Now, 12 years after the Pumpkin King pranced before the full moon, Burton’s second stop-motion drama, “Corpse Bride,” proves as seductive as its predecessor.
In the new film, Victor (voiced by Johnny Depp), the son of a fishmonger, is set to marry Victoria (Emily Watson), the daughter of a noble family that has fallen on hard times. Practicing his vows in the forest behind the church, Victor accidentally concludes them by putting the ring on the dead, bony finger of the Corpse Bride (Helena Bonham Carter), a woman who died mysteriously on her wedding day. Mistaking his intentions, she takes Victor back with her to the land of the dead as her husband.
The film’s most interesting conceit is how the fantastic, action-packed land of the dead contrasts with a melancholy, gray living world stuck in eternal twilight. Death appears to free Burton’s characters (with the exception of the title cadaver) from the banal and suffocating considerations of life.
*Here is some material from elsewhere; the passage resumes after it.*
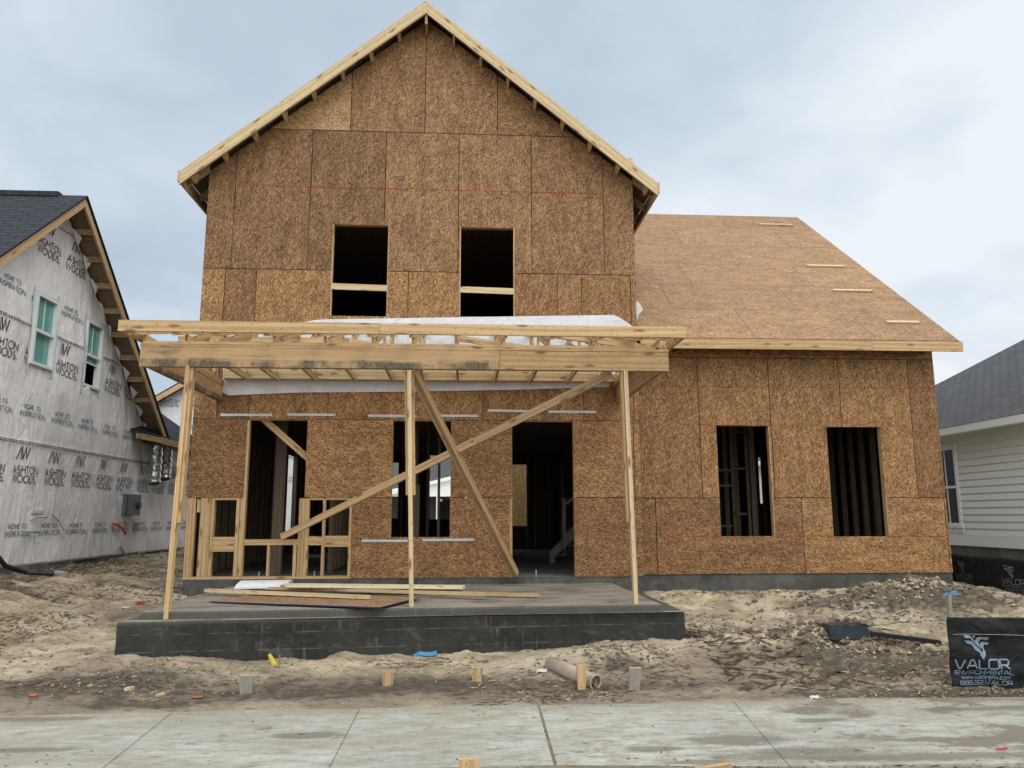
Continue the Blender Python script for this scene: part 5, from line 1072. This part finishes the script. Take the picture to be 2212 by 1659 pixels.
scrap('red_wrapper', 303, 1305, .07, 'red', 'red wrapper left of the slab', 'wrapper', True, .7, 1.6); scrap('paper_scrap', 270, 1315, .045, 'paper', 'small white scrap beside the red wrapper', 'paper scrap', True, .2)
scrap('blue_tarp', 918, 1418, .10, 'bluebag', 'blue plastic scrap against the foot of the slab', 'plastic scrap', True, .05, 2.6); scrap('paper_scrap', 1170, 1453, .05, 'paper', 'white paper scrap left of the tan pipe', 'paper scrap', True, -.1); scrap('wood_chip', 962, 1436, .018, 'wood_pale', 'thin lath right of the blue scrap', 'wood scrap', rz=-.25, el=9)
scrap('paper_scrap', 1840, 1430+100, .05, 'paper', 'crumpled pale scrap by the pavement below the heap', 'paper scrap', True, .1) if False else scrap('paper_scrap', 1760, 1510, .04, 'paper', 'crumpled pale scrap at the pavement edge below the heap', 'paper scrap', True, .1)
scrap('wood_offcut', 1983, 1351, .03, 'wood', 'short tan lath on the far right slope', 'wood scrap', rz=.3, el=6) if False else scrap('wood_offcut', 1703, 1353, .022, 'wood', 'short tan lath on the slope under the left wing window', 'wood scrap', rz=.5, el=5)
scrap('plastic_twine', 2165, 1622, .022, 'red', 'thin red twine on the pavement at the lower right corner', 'twine', True, .3, 5); scrap('brown_plank', 1540, 1665, .06, 'wood_old', 'dark plank edge at the bottom of the photo', 'plank', rz=0, el=4)
p = at(588, 1424, 'Y', -3.52); p[2] = float(gz(p[0], p[1])); b = MB(); b.tube([p+np.array([.03, -.03, 0]), p+np.array([0, -.03, .06]), p+np.array([-.03, -.03, .11])], [.036, .026, .016], 8); tag(b.build('yellow_cup', M['yellow'], smooth=True), 'small yellow plastic cone at the foot of the slab', 'cone')
p = gpt(603, 1445); b = MB(); b.beam(p, p+np.array([0, 0, .14]), .012, .02, up=(0, 1, 0)); tag(b.build('metal_stub', M['copper']), 'thin rusty stub standing in the dirt near the grey stake', 'stub')

# ------------------------------------------------------------------ loose litter on the ground
def litter(name, n, mat, size, xr, yr, elong, lab_kind='stuff', dens=None):
    b = MB(); k = 0
    while k < n:
        x = rng.uniform(*xr); y = rng.uniform(*yr)
        if .35 < x < 6.9 and y > -3.3: continue
        if x > -.05 and y > -.05 or (x > 7 and y > .3) or x < XL+.1: continue
        on_walk = -6.72 < y < -4.88
        if on_walk and (rng.random() > .10 or (vnoise(np.array(x*1.1+5), np.array(y*2.0)) < .1 and rng.random() > .15)): continue
        if dens and vnoise(np.array(x*dens), np.array(y*dens*1.5)) < .05: continue
        z = -.749 if on_walk else float(gz(x, y)); s = size*rng.uniform(.4, 1.6)*(.5 if on_walk else 1); a = rng.uniform(-.9, .9)+(0 if rng.random() < .8 else 1.5)
        d = np.array([math.cos(a), math.sin(a), rng.uniform(-.25, .35)])*s*elong; t = np.array([-math.sin(a), math.cos(a), 0])*s*.5; u = np.array([0, 0, s*.5]); p = np.array([x, y, z])
        A, B_, C_, D_ = p-d, p+d, p+t*1.2+u*.2, p-t+u
        for tri in ((A, D_, C_), (D_, B_, C_), (A, p-t*1.5, D_), (p-t*1.5, B_, D_)): b.face(tri, [(0, 0)]*3)
        k += 1
    o = b.build(name, M[mat], kind='stuff'); return o
litter('dirt_clods', 3200, 'clod', .022, (-3, 13), (-6.9, 3), 1.0, dens=.9)
litter('root_litter', 8000, 'twig', .010, (-3, 13), (-6.9, 4), 5.0, dens=.8)
litter('root_tangle', 380, 'twig', .022, (6.9, 9.9), (-4.6, -2.2), 5.5, dens=1.2)
litter('straw_litter', 3000, 'straw', .007, (-3, 13), (-6.9, 4), 5.0, dens=.6)
# rough lumps along the heaps
def lumps():
    b = MB()
    for cx, cy, rx, ry, n, s0 in ((8.6, -3.1, 1.3, .6, 420, .045), (8.55, -3.0, .35, .2, 60, .08), (10.6, -.75, 1.9, .45, 520, .05), (9.6, -4.3, .9, .25, 160, .035), (.9, -4.2, 1.3, .4, 120, .03), (-2.6, 3.5, .6, 3, 200, .04), (5.9, -3.7, .5, .3, 60, .03), (9.6, -4.72, 1.0, .07, 220, .03), (2.0, -4.1, 2.5, .4, 160, .02), (-1.5, -2.5, 1.5, 1.5, 200, .022), (7.5, -2.0, .9, .8, 160, .028)):
        for _ in range(n):
            x, y = rng.normal(cx, rx*.55), rng.normal(cy, ry*.55)
            if (x > 7 and y > .25) or (.3 < x < 6.85 and y > -3.3) or y < -4.75: continue
            s = s0*rng.uniform(.3, 1.3); p = np.array([x, y, float(gz(x, y))+s*.2]); ang = rng.uniform(0, 6.28); R3 = rng.uniform(.5, 1.0, 6)
            vv = [p+s*R3[0]*np.array([math.cos(ang), math.sin(ang), 0]), p+s*R3[1]*np.array([-math.sin(ang), math.cos(ang), 0]), p-s*R3[2]*np.array([math.cos(ang), math.sin(ang), 0]), p-s*R3[3]*np.array([-math.sin(ang), math.cos(ang), 0]), p+np.array([0, 0, s*R3[4]*.8]), p-np.array([0, 0, s])]
            for i in range(4): j = (i+1) % 4; b.face([vv[i], vv[j], vv[4]], [(0, 0)]*3, int(rng.random() < .4)); b.face([vv[j], vv[i], vv[5]], [(0, 0)]*3)
    b.build('dirt_lumps', [M['clod'], M['dirt']], kind='stuff')
lumps()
Unlike “Nightmare Before Christmas,” which was based on Burton’s story and drawings but directed by Henry Selick, the seasoned animator who went on to direct “James and the Giant Peach,” Burton himself directs “Corpse Bride.” The result is a more subdued, less cartoony film. More of the evocative moments implied by Burton’s sketch work are also present. Fans may miss the relentless action of “Nightmare,” but this new approach has its merits.
For one thing, the slower pace allows a fuller range of emotions. This was made possible partly by sophisticated technology. “Corpse Bride” uses dolls with an interior structure that can be finely manipulated. This precision of movement rivals the virtual puppetry that Pixar has perfected ― these must be the most emotionally expressive stop motion characters ever filmed.
Of course, like any technical innovation, it would mean nothing unless backed by genuine human efforts. Thankfully, the Burton brain trust comes through yet again. Often, live action stars playing animated characters do more to distract than to contribute, but Depp manages to avoid this problem. Carter, too, brings a wide range of expression to her character.
Rather than take his cue from the spectacularly overproduced scores of Disney’s latter years, Danny Elfman matches the film’s visual dichotomy with a unique score that varies from Victorian earthiness, heavy on the harpsichord, to bounding brass in the land of the dead and ethereal love themes.
The songs support the characters rather than drown them out. In one key scene, Victor and the Corpse Bride play a piano duet, in what is an especially lovely marriage of meticulous animation and musical minimalism.
“Corpse Bride,” imaginative and unusual, shows a group of collaborators at the peak of their powers. It may not prove as revolutionary as its forerunner, but it’s a heartfelt story told with a poet’s touch.